Tuesday, June 13, 2017

SIMPLE FAITH

                I have been reading two books recently that have challenged me. One is The Normal Christian Life by Watchman Nee and the other is The Day the Revolution Began by N.T. Wright. The two authors have very different styles. The Normal Christian Life is transcriptions of sermons. The style reflects an oral presentation. The Day the Revolution Began deals with the meaning of the crucifixion of Christ. It is very scholarly. Both books are intended to help followers of Christ to understand their faith better and more completely. For different reasons I have struggled with both.

                When I entered college, I had a very simple faith. Some would have said that I had a simplistic faith. It was fairly black and white. Everything fit into neat categories. While I was in college, God worked at maturing my faith so that it was less black and white and more dynamic and vital. Then I went to seminary.

                Seminary was a new experience. For the first time in my life I was looking seriously at “Theology” with a big “T”. Early in my first year at seminary, the President of the school warned us about a danger we would face. He said the danger was that we would become theologians and lose our faith. I didn’t fully grasp what he was telling us, but I think I do now. We can dig deeply into the many facets of theological study and lose our way in our personal, intimate relationship with Christ. Our faith can become more and more academic and less and less real world.

                One of the hard realities of life is that once you become informed about something you cannot go back to your uninformed state. To put it a different way, once we have lost our pure innocence we can never regain it. Once I had been exposed to all of the wonders, challenges, controversies, and implications of theology, I could never go back a simple faith.

                As I have been reading the above mentioned books, I have been struggling with a longing to go back to a simpler faith. Some may find wrestling with theology exhilarating. I often find it exhausting. As I read the New Testament, I see people taking Jesus at His word, at face value, and following Him, without all of the complications we have added to the mix. They definitely do not have a deep understanding of theology, as we know it, yet they had a deep faith in Jesus.

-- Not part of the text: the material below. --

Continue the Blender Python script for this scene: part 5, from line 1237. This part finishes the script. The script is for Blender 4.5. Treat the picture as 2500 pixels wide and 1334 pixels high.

                There is an incident recorded in the Gospels where people were bringing little children to Jesus to have Him bless them. His disciples saw this as an intrusion and shooed the children away. Jesus would have none of it. When Jesus saw this, he was indignant. He said to them, "Let the little children come to me, and do not hinder them, for the kingdom of God belongs to such as these. I tell you the truth, anyone who will not receive the kingdom of God like a little child will never enter it." And he took the children in his arms, put his hands on them and blessed them. Mark 10:14-16

                What I want you to see is verse 15, I tell you the truth, anyone who will not receive the kingdom of God like a little child will never enter it. How do little children accept things? By faith! They don’t have all of the background knowledge. They may not be able to explain everything. Instead they trust those who they look up to. By faith they accept the word of those authorities as right and true.

                It is not wrong for us to delve deeply into the pathways of theology. There is spiritual gold to be mined there. But we need to recognize that there is danger there as well; the danger of dissecting our faith into its component parts and sacrificing the whole. On the other hand, there is no place for mindless, sentimental faith that has little bearing in truth and reality. The Bible is clear that we need to examine our faith and be sure that it is genuine. Examine yourselves to see whether you are in the faith; test yourselves. Do you not realize that Christ Jesus is in you--unless, of course, you fail the test?  And I trust that you will discover that we have not failed the test. (2 Corinthians 13:5-6) Somewhere between a purely academic faith and a childish faith lays simple, genuine faith.

                Our walk with Christ is a journey with many stages. I made a childlike commitment to Jesus Christ when I was five. I made a determined commitment to follow Christ when I was thirteen. I fully embraced my faith as my own when I was in college. In many ways, my faith was refined in seminary, and is still being refined today.  When did my faith journey really begin? It began that day that I looked up to my Sunday School teacher with innocent eyes and said, yes I want to ask Jesus into my heart. Did I fully understand what I was doing? No. Did Jesus fully understand what I was doing? By all means!

                I will never stop studying; challenging myself to gain a deeper fuller understanding of my faith. But I will always rest in the simple faith of taking God at His word.

John 3:16
    "For God so loved the world that he gave his one and only Son, that whoever believes in him shall not perish but have eternal life.